Others disagree, and that’s fine.
Another adjunct with my apologies. Hearne and Kiefer have triggered a few memories.
A hundred years ago (1980), Lloyd and Ted from David Beatty, Dave from Audio West, Jaun from World Radio and 2 other dealers I think, all kicked in some cash to do a stupid promo that I dreamed up called, “Stereo Wars”. I know, I know, corny as hell.
In Hearne’s article, the competative nature of the electronics business (As in any business) is mentioned.
We all made some major bank that weekend out at the Glenwood Manor and laughed our fu*kin azzes off.
In spite of the competition, I really enjoyed those guys (They were all to a man far more versed in retailing and technology than I was, no false humility.).

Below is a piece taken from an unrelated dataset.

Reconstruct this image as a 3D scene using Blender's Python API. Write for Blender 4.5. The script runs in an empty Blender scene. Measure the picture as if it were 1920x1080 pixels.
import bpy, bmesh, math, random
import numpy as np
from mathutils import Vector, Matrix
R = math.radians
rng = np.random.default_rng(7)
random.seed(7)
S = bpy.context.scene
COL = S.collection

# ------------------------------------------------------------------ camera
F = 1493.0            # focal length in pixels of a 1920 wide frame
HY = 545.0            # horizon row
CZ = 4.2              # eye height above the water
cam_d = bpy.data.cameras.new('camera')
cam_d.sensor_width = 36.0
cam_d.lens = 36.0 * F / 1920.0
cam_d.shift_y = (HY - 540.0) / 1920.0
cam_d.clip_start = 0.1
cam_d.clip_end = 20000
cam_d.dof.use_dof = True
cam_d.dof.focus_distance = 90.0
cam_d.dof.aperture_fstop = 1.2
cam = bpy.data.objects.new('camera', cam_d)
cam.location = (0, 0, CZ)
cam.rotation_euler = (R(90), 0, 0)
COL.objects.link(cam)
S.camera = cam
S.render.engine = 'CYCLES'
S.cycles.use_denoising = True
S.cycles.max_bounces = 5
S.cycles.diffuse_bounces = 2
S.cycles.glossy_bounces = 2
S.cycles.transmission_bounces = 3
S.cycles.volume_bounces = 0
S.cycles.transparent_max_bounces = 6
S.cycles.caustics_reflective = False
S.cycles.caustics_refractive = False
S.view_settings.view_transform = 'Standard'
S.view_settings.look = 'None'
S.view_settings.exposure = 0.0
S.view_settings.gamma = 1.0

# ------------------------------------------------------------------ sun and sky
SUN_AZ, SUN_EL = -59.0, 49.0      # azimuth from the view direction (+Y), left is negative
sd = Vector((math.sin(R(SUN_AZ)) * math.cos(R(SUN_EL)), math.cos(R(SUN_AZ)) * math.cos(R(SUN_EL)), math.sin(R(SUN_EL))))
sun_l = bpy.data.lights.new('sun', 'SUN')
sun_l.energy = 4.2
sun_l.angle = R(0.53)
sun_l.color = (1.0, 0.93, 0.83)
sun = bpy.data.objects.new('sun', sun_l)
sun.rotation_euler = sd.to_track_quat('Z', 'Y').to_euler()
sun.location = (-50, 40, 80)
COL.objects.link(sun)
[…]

I am still friends today with some of those guys (Some, many actually have died-what can I tell ya?) and I think that even with the competition for customer dollars, there was, at least back then a comaraderie between the many reps, sales guys, media folks and concomitant personalities who worked in electronics retailing in those days.
A lot of laughs with some pretty great folks.
🙂
I only have to say that this is MUCH MUCH better website Hearne you keep this atmostphere you’ll do much better.

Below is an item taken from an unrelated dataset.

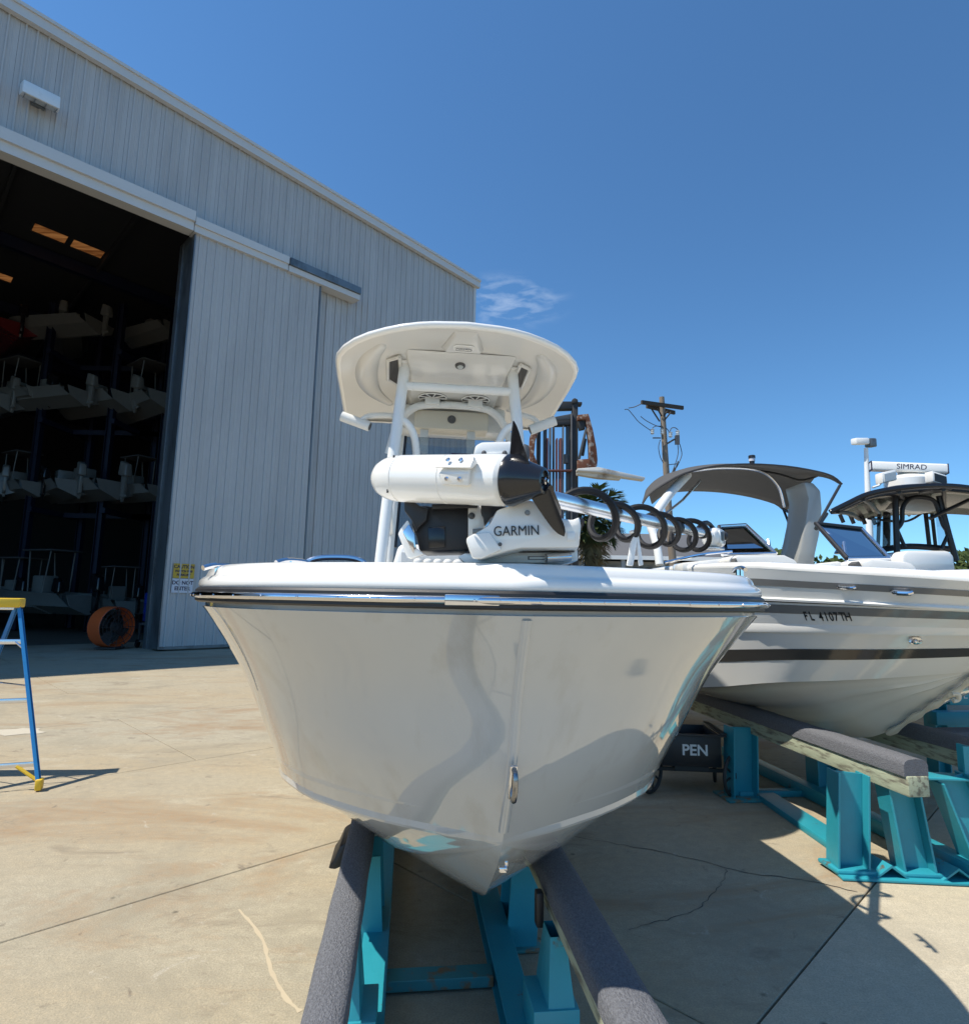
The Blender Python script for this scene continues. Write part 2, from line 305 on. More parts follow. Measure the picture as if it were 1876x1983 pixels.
part('rake_trim', m_trim, bld, lambda m: (beam(m, -25.2, ztop(-25.2)-.22, 12.75, ztop(12.75)-.22, .30, -.30, -.12), beam(m, -25.2, ztop(-25.2)+.06, 12.75, ztop(12.75)+.06, .10, -.33, -.06)))
part('door_header', m_trim, bld, lambda m: (beam(m, -25, 13.30, -.1, 13.30, .33, -.25, .22), beam(m, -25, 13.02, -.1, 13.02, .28, -.3, .12)))
part('track_cover', m_trim, bld, lambda m: (beam(m, -.08, 13.22, 3.1, 13.22, .26, -.25, .2), beam(m, -.08, 13.0, 3.1, 13.0, .22, -.3, .13)))
part('track_cover', m_galv, bld, lambda m: (beam(m, 3.12, 13.2, 6.05, 13.2, .26, -.25, .24),))
part('track_cover', m_trim, bld, lambda m: (beam(m, 3.12, 12.98, 6.05, 12.98, .21, -.3, .16),))
part('wall_base_trim', m_galv, bld, lambda m: beam(m, .3, 0, 12.5, 0, .10, -.34, -.30))
# sliding door leaf: sheets, steel edge channels
dl = part('door_leaf', m_wall, bld, lambda m: beam(m, .02, .14, 4.42, .14, 12.9, -.12, -.03))
for k in range(5):
    a, b = .02+k*.88, .02+(k+1)*.88
    part('door_sheet', m_wall, dl, lambda m: ribbed(m, a+.003, b-.003, lambda q: .13, lambda q: 13.05, 0))
part('edge_channel', m_galv, dl, lambda m: (beam(m, -.02, .06, .018, .06, 12.98, -.62, .035), beam(m, -.02, .06, .05, .06, 12.98, -.62, -.56)))
part('edge_channel', m_galv, dl, lambda m: beam(m, 4.425, .06, 4.47, .06, 12.98, -.3, .03))
part('bottom_channel', m_galv, dl, lambda m: beam(m, .02, .05, 4.42, .05, .085, -.15, .02))
part('door_jamb', m_galv, bld, lambda m: (beam(m, .02, 0, .32, 0, 13.2, -1.25, -.66), beam(m, -.03, 0, .015, 0, 13.1, -1.28, -1.0)))
part('side_wall', m_wall, bld, lambda m: m.prism([BW(12.5, 0, -.45), BW(12.56, 0, -.45), BW(12.56, 0, -46), BW(12.5, 0, -46)], (0, 0, ztop(12.5))))
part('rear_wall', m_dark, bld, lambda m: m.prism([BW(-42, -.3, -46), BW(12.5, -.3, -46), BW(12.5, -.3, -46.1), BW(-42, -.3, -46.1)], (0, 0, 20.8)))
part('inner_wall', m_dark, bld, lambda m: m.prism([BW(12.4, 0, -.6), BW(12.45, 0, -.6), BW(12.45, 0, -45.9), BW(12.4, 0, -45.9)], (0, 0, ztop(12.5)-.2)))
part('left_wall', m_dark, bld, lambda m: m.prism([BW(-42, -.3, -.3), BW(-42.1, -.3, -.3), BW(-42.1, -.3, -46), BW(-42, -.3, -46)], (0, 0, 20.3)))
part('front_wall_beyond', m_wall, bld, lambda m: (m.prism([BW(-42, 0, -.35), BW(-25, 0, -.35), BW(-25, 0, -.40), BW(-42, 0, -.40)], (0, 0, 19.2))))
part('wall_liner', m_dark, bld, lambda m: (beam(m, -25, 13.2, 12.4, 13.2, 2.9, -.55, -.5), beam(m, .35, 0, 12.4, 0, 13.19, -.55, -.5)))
# roof deck with skylight openings
def roofhit(x, y):
    d = ray(x, y); best = None
    lo_, hi_ = 1.0, 200.0
    for _ in range(60):
        t = (lo_+hi_)/2; p = CAM+d.normalized()*t; qq = (p-bP).dot(bu); (lo_, hi_) = (t, hi_) if p.z < ztop(qq)-.35 else (lo_, t)
    p = CAM+d.normalized()*lo_; return (p-bP).dot(bu), -(p-bP).dot(bn)
sky_c = [roofhit(95, 462), roofhit(168, 492), roofhit(-8, 541)]
holes = [(a-.62, a+.62, b-.42, b+.42) for a, b in sky_c]
qs = sorted(set([-42, 12.56]+[x for h in holes for x in h[:2]])); ds = sorted(set([.3, 46]+[x for h in holes for x in h[2:]]))
rm_ = MB()
for i in range(len(qs)-1):
    for j in range(len(ds)-1):
        a, b = (qs[i]+qs[i+1])/2, (ds[j]+ds[j+1])/2
        if any(h[0] < a < h[1] and h[2] < b < h[3] for h in holes): continue
        rm_.prism([BW(qs[i], ztop(qs[i])-.12, -ds[j]), BW(qs[i+1], ztop(qs[i+1])-.12, -ds[j]), BW(qs[i+1], ztop(qs[i+1])-.12, -ds[j+1]), BW(qs[i], ztop(qs[i])-.12, -ds[j+1])], (0, 0, .1))
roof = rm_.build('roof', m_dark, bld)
for h in holes:
    part('skylight', m_skyl, roof, lambda m: m.add([BW(h[0], ztop(h[0])-.08, -h[2]), BW(h[1], ztop(h[1])-.08, -h[2]), BW(h[1], ztop(h[1])-.08, -h[3]), BW(h[0], ztop(h[0])-.08, -h[3])], [(0,1,2,3)]))
for k in range(5):
    d = 5.2+8*k
    part('rafter', m_rafter, bld, lambda m: beam(m, -41.5, ztop(-41.5)-.85, 12.3, ztop(12.3)-.75, .55, -d-.3, -d))
for k in range(11):
    q = -32+4.0*k
    part('purlin', m_dark, bld, lambda m: m.box(BW(q, ztop(q)-.28, -23), (.12, 45, .25), (bu, -bn, V((0,0,1)))))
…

I’ve still got an 8 track of Uriah Heap with a matchbook wedged under it to keep it from dragging. So I’m a little behind on all of this newfangled tech stuff. Anyone know where I can take my Supertuner for repair?
I’m bettin Mark has some “40 Star Surveys” with Don Armstrong on the front under his 8 Track.
I’d like to pretend I didnt know what you were talking about, but seems like WHB put those out? I was more of a Beaker Street type. By the way Chuck, if you are of a mind, Beaker Street has streaming audio from back in the day. Waaaaay back.
Yes they did (WHB World’s Happiest Broadcasters) put out the “40 Star Survey”.
Don Armstrong, I think, was one of the first DJs in America to lock himself in the studio and play music his Program Director told him not to, I think.
Anyway, he got fired.
I am so old, that when I went to school, there were no history classes.
And the teachers didn’t look like they do today.
Was Metcalf a gravel road back then?
Old joke Mike, a former poster who claims to have been around when Metcalf was just a dirt road.